Gaysophone
15 mars 2019 - GaysyNo Comment   //   1293 Views   //   N°: 110

« Tu sais, j’aime les garçons. Et je voudrais rencontrer des mecs qui fonctionnent comme moi. Si tu en connais, voudras-tu me les présenter, s’il te plaît ? », avoué-je à Hery, à la fin de notre répétition. Il a l’air surpris de mon aveu. D’un air rassurant, il me confie qu’il en connaît pas mal dans la capitale. « Donne-moi ton adresse et je vais faire le nécessaire. En toute discrétion », me promet-il.

J’ai connu Hery lors de son bref passage à Toamasina. C’étaient les grandes vacances et il logeait en face de chez moi. Les vis-à-vis de la Cité Valpinson laissaient voir ce qui se passait en face. Par ses manières exquises, je me doutais qu’il était gay. Je voulais l’aborder mais je ne savais pas trop quoi lui dire, puis il a quitté la ville peu de temps après.

Je l’ai croisé de nouveau au sein de cette agence qui forme des mannequins pour un projet de défilé dans la capitale à la fin des années 90. J’ai pratiqué cette activité en parallèle à mes études universitaires. Conscient de mon orientation sexuelle, l’envie de fréquenter des gens ayant les mêmes pulsions que moi grandissait de jour en jour. Je n’avais pas d’ami et je passais le plus clair de mon temps, en dehors de mes études, à faire du sport. Être gay dans la capitale pour un mec de dix-huit ans, venu de la province, me rendait solitaire. Ma rencontre avec Hery m’a poussé à agir.

Le lendemain de ma confession, un jeune homme d’à peine quelques années de plus que moi frappait à ma porte. Il s’est présenté en tant qu’ami de Hery et intéressé à faire ma connaissance. Il sentait la frime jusqu’au bout de ses phrases. Il avouait aimer les sorties et ne ratait pas un seul grand événement de la capitale. Très vite, ses vantardises m’ont saoulé. Le courant avait du mal à passer entre nous. Il a fini par partir au bout de quelques minutes.

En début de soirée, un autre a fait son apparition. Vêtu comme un employé de bureau, il affichait une vivacité d’esprit, un style et du charme. Le jeune homme qui se sent sûr de lui. Au bout de quelques phrases, il insinuait déjà son intention de tirer un coup, me prenant pour une proie facile. J’arrivais à le contrer en lui confiant que je cherchais plutôt des amis.

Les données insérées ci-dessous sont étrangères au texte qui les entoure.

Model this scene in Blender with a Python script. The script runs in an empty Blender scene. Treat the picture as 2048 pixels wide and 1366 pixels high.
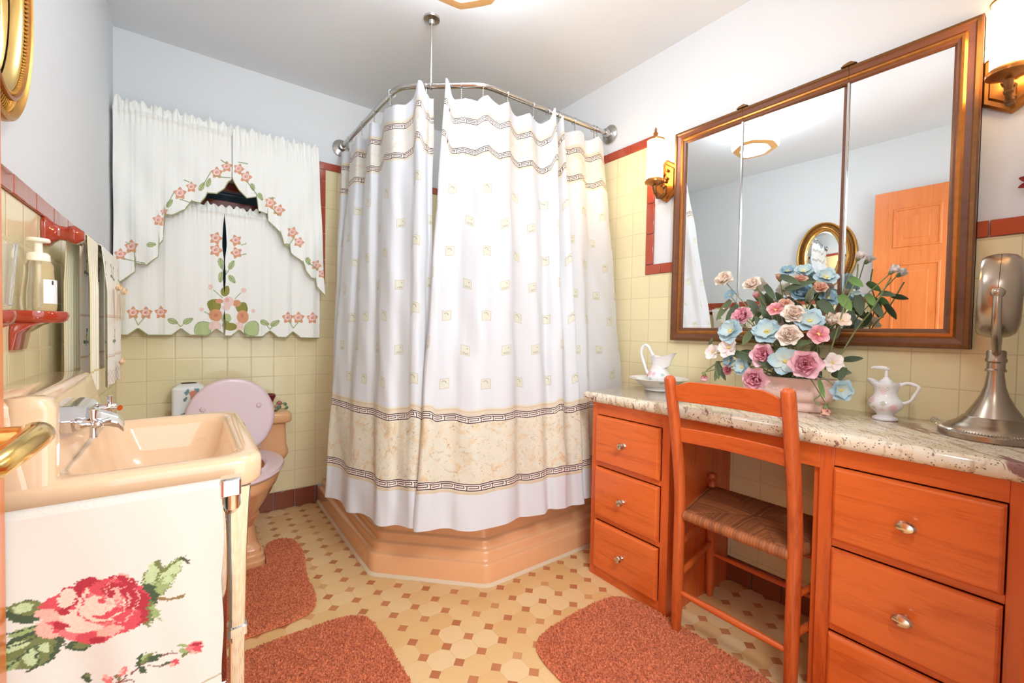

Des va-et-vient de nouveaux mecs animaient ma semaine, la plupart venus pour tenter d’assouvir leur désir sexuel. Beaucoup semblaient trop superficiels par rapport à mon caractère et mon style de vie. Parmi la bonne dizaine qui s’est manifestée, Zo a été le seul avec qui je me voyais entretenir une bonne relation amicale. En plus, il me promettait de me faire voir le mode de vie gay de la capitale, en commençant par le jardin d’Antaninarenina, le prochain weekend. « C’est le seul endroit où l’on croise tous les gays de Tana. Beaucoup sortent le samedi soir. »

Le jardin abritait déjà du beau monde quand Zo et moi arrivâmes. Mon guide me fit faire le tour du propriétaire. Ses occupants formaient de petits groupes éparpillés sur quelques bancs. L’ambiance était joviale. Certains parlaient à haute voix, d’autres étaient là pour exhiber leur style vestimentaire. A notre passage, je sentis des regards insistants, entendis des salutations dragueuses. Un vent de liberté souffleait sur cette partie de la ville à cette heure tardive de la journée. Nous finîmes par nous joindre à un groupe que Zo connaissait bien.

Après les présentations d’usage, je fus vite intégré à la conversation du petit clan. Mais je réalisai qu’ils employaient des mots et des phrases que je ne comprenais pas du tout. Lorsque le groupe a remarqué que son langage me dépassait, il a compris que j’étais une nouvelle tête dans la capitale. Mais habitués à s’exprimer de cette façon, ils ont continué à utiliser leur langue étrange, me laissant dans l’incompréhension totale. Zo était mon seul secours pour tout me traduire. « Tu dois apprendre ça le plus vite possible, me conseilla-t-il. Ça sert à communiquer des informations dans un endroit public sans que les curieux ne comprennent. »

Il m’a fallu quelques semaines d’entraînement avant de maîtriser cet argot gay dénommé « knou ». Mais qui a eu cette idée folle d’inventer ce langage venu de nulle part et que tout le milieu gay malgache pratique assidument ? Maintenant, certains films locaux et tubes de certains artistes s’approprient du vocabulaire issu de cette langue « gaysophone ».